Sam Farmer

Growing up I never imagined I would play bass guitar for the Dave Matthews Band. And indeed it never happened!

Enterprise Architecture As Strategy Book Review

Is Enterprise Architecture a Role or a Skill? As the adage goes ask 10 IT Executives and get 11 answers. And that hints at a broader problem facing Enterprise Architecture in the industry of whether the discipline is worthwhile. Enterprise Architecture as Strategy avoids the question directly but comes as close to anything I've read to the answer.

The essence of Enterprise Architecture as Strategy comes 47 gripping pages in:

Many companies attack the enterprise architecture exercise with lots of drawings and analysis of both existing and hoped-for systems capabilities. But massive analytical efforts do not focus resources on what matters. The key to effective enterprise architecture is to identify the processes, data, technologies, and customer interfaces that take the operating model from vision to reality. [1]

By then we've explored operating models, multiple successful examples*, and come to realize this is a book about making change. In that way it stands out from a lot of enterprise architecture books and training in that drawings and catalogues are merely a tool to use not the sole focus.

There was a point in my programming career when I stopped focussing solely on programming skills to read The Pragmatic Programmer and it transformed my understanding of the place of programming in an organization. Enterprise Architecture as Strategy is similar in that the focus is on the application of skills to have a broader, more rewarding output.

The How

Operating Models

Operating models are determined by two axises; Business Process Integration (y axis) and Business Process Standardization (x axis). At the bottom left where there is little integration or standardization is Diversification, heading up the y axis is Coordination, heading over on the x axis is Replication and where there is both integration and standardization is Unification. In less dry terms; Diversification is a holding company, Replication a franchise, Coordination "benefit from some cross over", and Unification "one way leads to success".
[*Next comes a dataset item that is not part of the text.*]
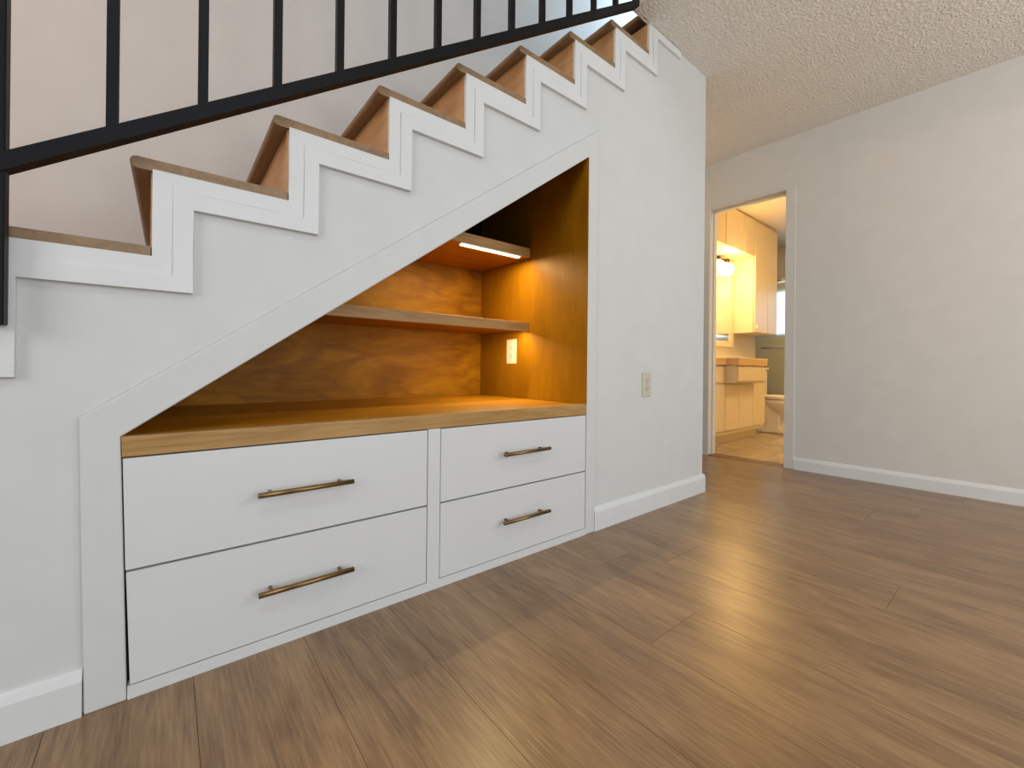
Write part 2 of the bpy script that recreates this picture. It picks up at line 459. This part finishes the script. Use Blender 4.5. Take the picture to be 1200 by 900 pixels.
# ---- stairwell far wall, outer walls, ceilings
struct('wall_back', bx(-3.0, 3.7, YB, YB+0.12, 0, 4.9), M_STAIRW)
struct('wall_left', bx(-3.1, -3.0, -4.6, YB+0.12, 0, 4.9), M_WALLR)
bm = new(); prism(bm, [[(-3.0, 0), (3.75, 0), (3.75, 4.9), (-3.0, 4.9)], [(-0.8, 0.02), (-0.8, 2.35), (2.6, 2.35), (2.6, 0.02)]], -4.72, -4.6); struct('wall_behind', bm, M_WALLR)
bm = new(); box(bm, 1.736, 3.75, -4.6, 0.0, HC, HC+0.22); box(bm, XE-0.05, 3.75, 0.0, YB, HC, HC+0.22)
struct('ceiling', bm, M_CEIL)
struct('ceiling_upper', bx(-3.1, 3.75, -4.72, YB+0.12, 4.9, 5.0), M_WALLR)

# ---- door wall (very slightly out of square), casing, jamb
XD, ROT = 3.5842, 0.03766
def dw(p): return (p[0] - ROT*p[1], p[1], p[2])
DY0, DY1, DZ = -0.066, 0.476, 2.052
bm = new()
prism(bm, [[(-4.6, 0), (-4.6, HC), (1.15, HC), (1.15, 0), (DY1+0.02, 0), (DY1+0.02, DZ+0.02), (DY0-0.02, DZ+0.02), (DY0-0.02, 0)]], XD, XD+0.115, 'X', dw)
struct('wall_right', bm, M_WALLR)
struct('wall_upper', bx(XD-0.0, XD+0.12, -4.6, YB, HC+0.22, 4.9), M_WALLR)
bm = new()
# casing on the room side
cw = 0.062
prism(bm, [[(DY0-cw, 0), (DY0-cw, DZ+0.012), (DY1+cw, DZ+0.012), (DY1+cw, 0), (DY1, 0), (DY1, DZ), (DY0, DZ), (DY0, 0)]], XD-0.011, XD+0.001, 'X', dw)
# jamb liner with a stop bead
prism(bm, [[(DY0-0.02, 0), (DY0-0.02, DZ+0.02), (DY1+0.02, DZ+0.02), (DY1+0.02, 0), (DY1, 0), (DY1, DZ), (DY0, DZ), (DY0, 0)]], XD+0.001, XD+0.118, 'X', dw)
prism(bm, [[(DY0, 0), (DY0, DZ), (DY1, DZ), (DY1, 0), (DY1-0.011, 0), (DY1-0.011, DZ-0.011), (DY0+0.011, DZ-0.011), (DY0+0.011, 0)]], XD+0.045, XD+0.08, 'X', dw)
o = struct('door_1', bm, M_WALLR)
md = o.modifiers.new('soft', 'BEVEL'); md.width = 0.002; md.segments = 2; md.limit_method = 'ANGLE'
bm = new()
prism(bm, [[(XD+p[0], p[1]) for p in base_prof(0.088)]], -4.6, DY0-cw, 'Y', dw)
prism(bm, [[(XD+p[0], p[1]) for p in base_prof(0.088)]], DY1+cw, 1.0, 'Y', dw)
struct('baseboard_right', bm, M_TRIM)
bm = new(); prism(bm, [[(XD-0.02, 0.0), (XD-0.005, 0.009), (XD+0.10, 0.009), (XD+0.125, 0.0)]], DY0, DY1, 'Y', dw)
struct('trim_3', bm, M_THRESH)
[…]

A model can apply to an entire organization to a business unit all the way down to a parts of a business unit. And this flexibility of deciding what portion of an organization to consider and then picking a model is a key to success.

Maturity

There are four levels of maturity; Business Silos, Standardized Technology, Optimized Core and Business Modularity and in each the control of what an application/process does and who decides on budgets changes. Projects across departments often fail because while they want the same tool they want to use it in different ways. Combing an operating model with an understanding of the maturity levels of each affected group provides a framework for the execution of a successful project.

Conclusion

So, Is Enterprise Architecture a Role or a Skill? The answer is both. For an organization to be successful all top leaders need to understand the skill and to help with focus there needs to be a team dedicated to it. Like everything in Enterprise Architecture as Strategy this is backed up by research. [2]


* Including the local government of where I live Washington D.C. in 1999 under CTO Suzanne Park on pages 16-20.